Family Persistence of Public Sector Jobs

We now examine whether there is a tendency for members of the same family to be in the public sector: that is, we ask whether family ties to the public sector matter. This is interesting for two reasons. First, if family ties matter, they may indicate that a “culture” of public jobs is diffused in a family. A child raised in a culture of public job security may aspire to the same type of career. Furthermore, if these cultural effects are important, they may spill beyond the immediate family to a network of connected individuals. Second, if family connection matters, it could mean that it is easier to obtain a public job if a family member can help you get one through personal contacts, inside information, recommendations, or favors.
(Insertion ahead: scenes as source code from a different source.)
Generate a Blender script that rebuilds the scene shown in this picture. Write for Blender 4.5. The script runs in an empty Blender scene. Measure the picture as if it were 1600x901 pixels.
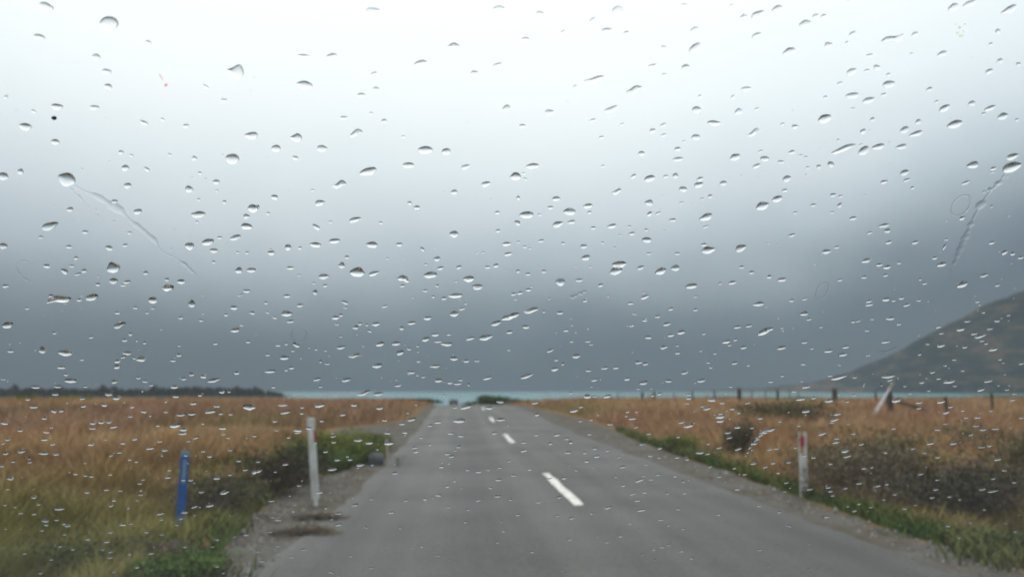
import bpy, bmesh, math, random
import numpy as np
from mathutils import Vector
R = math.radians
rng = np.random.default_rng(7)
random.seed(7)
C = bpy.context.scene.collection
S = bpy.context.scene

# ------------------------------------------------------------------ camera, sky, sun, exposure
F = 1256.0                       # focal length in units of the 1600-wide view
CAM = np.array([0.0, 0.0, 1.2])
PITCH, YAW = math.atan(158.5 / F), math.atan(85.0 / F * math.cos(math.atan(158.5 / F)))
cd = bpy.data.cameras.new('camera'); cam = bpy.data.objects.new('camera', cd); C.objects.link(cam)
cam.location = CAM; cam.rotation_euler = (math.pi / 2 + PITCH, 0, -YAW)
cd.sensor_width = 36; cd.lens = 36 * F / 1600
cd.clip_start = 0.02; cd.clip_end = 30000
cd.dof.use_dof = True; cd.dof.focus_distance = 0.50; cd.dof.aperture_fstop = 11.0
S.camera = cam
S.view_settings.view_transform = 'Standard'; S.view_settings.look = 'None'
S.view_settings.exposure = 0.0; S.view_settings.gamma = 1.0; S.view_settings.use_curve_mapping = False
S.render.engine = 'CYCLES'
cy = S.cycles
cy.max_bounces = 12; cy.transmission_bounces = 10; cy.transparent_max_bounces = 16
cy.diffuse_bounces = 3; cy.glossy_bounces = 4; cy.volume_bounces = 1
cy.caustics_refractive = False; cy.caustics_reflective = False
cy.use_denoising = True
cy.sample_clamp_indirect = 4.0

SUN_EL, SUN_AZ = 52, -8          # the bright part of the overcast, ahead
w = bpy.data.worlds.new('World'); S.world = w; w.use_nodes = True
nt = w.node_tree; nt.nodes.clear()
def N(tree, t, **kw):
    n = tree.nodes.new(t)
    for k, v in kw.items(): setattr(n, k, v)
    return n
def M2(tree, op, a, b=None, clamp=False):
    n = N(tree, 'ShaderNodeMath', operation=op); n.use_clamp = clamp
    for i, x in enumerate((a, b)):
        if x is None: continue
        if isinstance(x, (int, float)): n.inputs[i].default_value = x
        else: tree.links.new(x, n.inputs[i])
    return n.outputs[0]
tc = N(nt, 'ShaderNodeTexCoord'); sx = N(nt, 'ShaderNodeSeparateXYZ'); nt.links.new(tc.outputs['Generated'], sx.inputs[0])
el = M2(nt, 'ARCSINE', sx.outputs[2])
mp = N(nt, 'ShaderNodeMapping'); nt.links.new(tc.outputs['Generated'], mp.inputs[0]); mp.inputs['Scale'].default_value = (2.1, 2.1, 2.6)
mp.inputs['Location'].default_value = (3.1, 0.7, 0.3)
nz = N(nt, 'ShaderNodeTexNoise'); nz.inputs['Scale'].default_value = 1.9; nz.inputs['Detail'].default_value = 4; nz.inputs['Roughness'].default_value = .48
nt.links.new(mp.outputs[0], nz.inputs[0])
dx = M2(nt, 'ADD', sx.outputs[0], 0.09)
fall = M2(nt, 'MULTIPLY', M2(nt, 'MULTIPLY', dx, dx), -0.26)
def blob(cx, cz, rx, rz, amp):    # one broad darker or lighter mass of cloud: direction x, elevation
    a = M2(nt, 'DIVIDE', M2(nt, 'SUBTRACT', sx.outputs[0], cx), rx); b = M2(nt, 'DIVIDE', M2(nt, 'SUBTRACT', el, cz), rz)
    d = M2(nt, 'ADD', M2(nt, 'MULTIPLY', a, a), M2(nt, 'MULTIPLY', b, b))
    return M2(nt, 'MULTIPLY', M2(nt, 'EXPONENT', M2(nt, 'MULTIPLY', d, -1.0)), amp)
e2 = M2(nt, 'ADD', el, fall)
e2 = M2(nt, 'ADD', e2, M2(nt, 'MULTIPLY', M2(nt, 'SUBTRACT', nz.outputs[0], .5), 0.12))
for b in ((.60, .17, .18, .08, -.010), (.42, .165, .14, .03, -.010), (.33, .125, .13, .035, .022), (.02, .10, .22, .03, -.012), (-.35, .06, .2, .03, -.01)):
    e2 = M2(nt, 'ADD', e2, blob(*b))
fac = M2(nt, 'DIVIDE', M2(nt, 'ADD', e2, 0.130), 1.0, clamp=True)
rp = N(nt, 'ShaderNodeValToRGB'); nt.links.new(fac, rp.inputs[0])
def srgb(c):
    return tuple(((x / 255) / 12.92 if x / 255 <= .04045 else ((x / 255 + .055) / 1.055) ** 2.4) for x in c)
stops = [(-.10, (88, 99, 113), 1), (.0, (102, 116, 128), 1), (.04, (110, 124, 136), 1), (.08, (138, 151, 162), 1), (.115, (167, 179, 188), 1), (.16, (196, 208, 216), 1),
         (.22, (220, 230, 236), 1), (.30, (237, 245, 249), 1), (.41, (250, 254, 255), 1), (.9, (255, 255, 255), 1)]
cr = rp.color_ramp; cr.interpolation = 'EASE'
cr.interpolation = 'LINEAR'
while len(cr.elements) > 1: cr.elements.remove(cr.elements[0])
for i, (p, c, k) in enumerate(stops):
    e = cr.elements[0] if i == 0 else cr.elements.new(min(1, p + .10))
    e.position = min(1, p + .10); e.color = (*srgb(c), 1)
sky = N(nt, 'ShaderNodeTexSky', sky_type='NISHITA', sun_disc=False, sun_elevation=R(SUN_EL), sun_rotation=R(SUN_AZ))
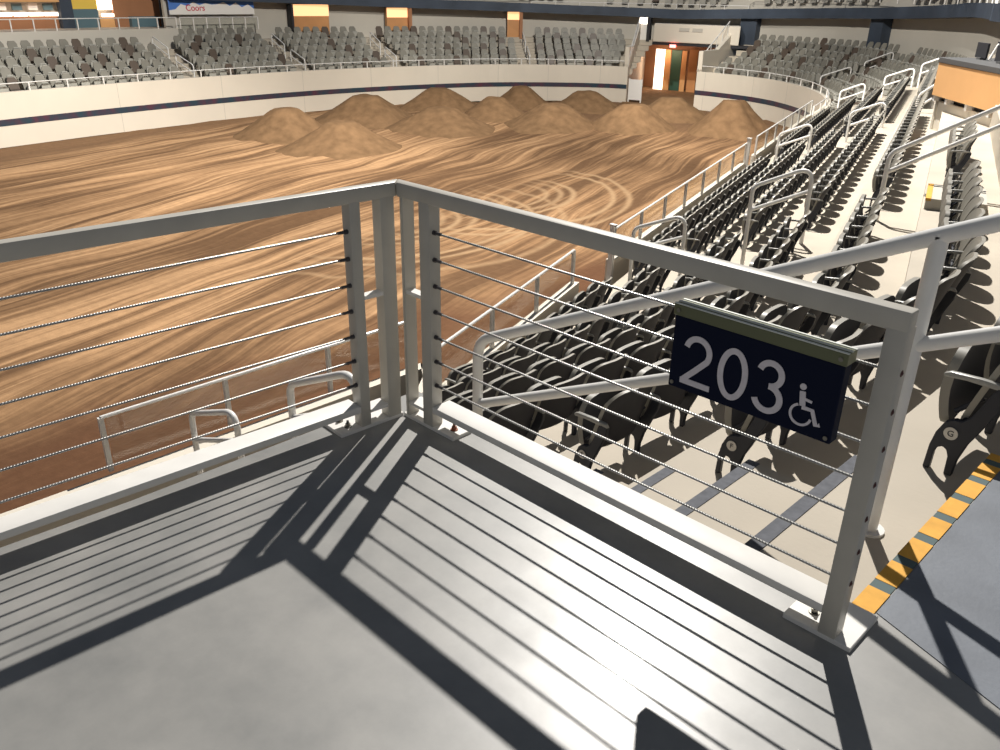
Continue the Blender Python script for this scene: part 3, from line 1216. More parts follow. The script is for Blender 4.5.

We begin by exploring the influence of the employment history of other family members on the likelihood of public sector employment. We compare the frequency of public sector employment between two groups of individuals: workers with ties to the public sector, and workers without ties. Table 8 considers two types of family ties: between spouses and child-parent ties. In the latter category we can distinguish between two types of children-parents ties: ties between the head of the household and his or her parents, and the head of the household and his or her children. The spousal tie is affected by a serious problem of reverse causation and may therefore be biased; in fact, individuals may meet in the workplace and then marry.

Table 8.

Family Ties1 in the Public Sector: Frequency of Public Employment with Family Ties to the Public Sector

(In percent of alt employees)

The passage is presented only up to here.